I wish she’d left the cheque out as her goodbye note and signed it over to ‘Markos the worst jerkface alive Makarios,’ but she doesn’t. It in fact takes Markos hours to work out that she’s gone at all, and he’s hopeless about the whole thing. The only way to like Markos is to recognise that he is in huge denial about his feelings and is in fact a lonely, wounded and unhappy creature. It’s impossible to like him based on what’s going on in his head, because that’s all about how dare Vanessa not be there to fulfil his desires.
He’s really horribly bad at his attempts to get Vanessa back, and while Leo and Anna show up to coach him in how to be a normal person, it does take a couple of goes for him to get it right.

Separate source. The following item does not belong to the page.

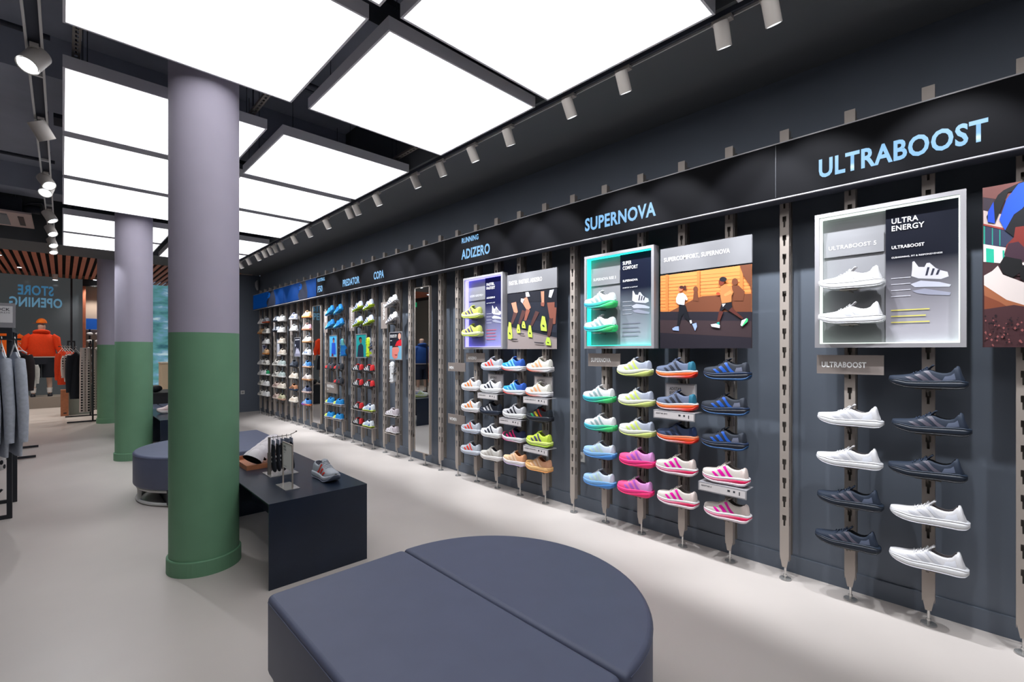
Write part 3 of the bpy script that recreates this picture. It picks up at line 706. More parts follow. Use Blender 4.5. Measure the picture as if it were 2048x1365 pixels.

Vanessa grew a fairly awesome steel spine and turned out to be super capable at sorting herself out, and she finally talked straight to Markos. It helped make up for the fact that she managed to spend six months blissfully happy with Markos without realising that he was a jerk.
Markos finally manages to bring on a fairly good grovel, but he is a somewhat more challenging character to like. I preferred ‘Shackled by Diamonds,’ but this book was still a decent amount of fun.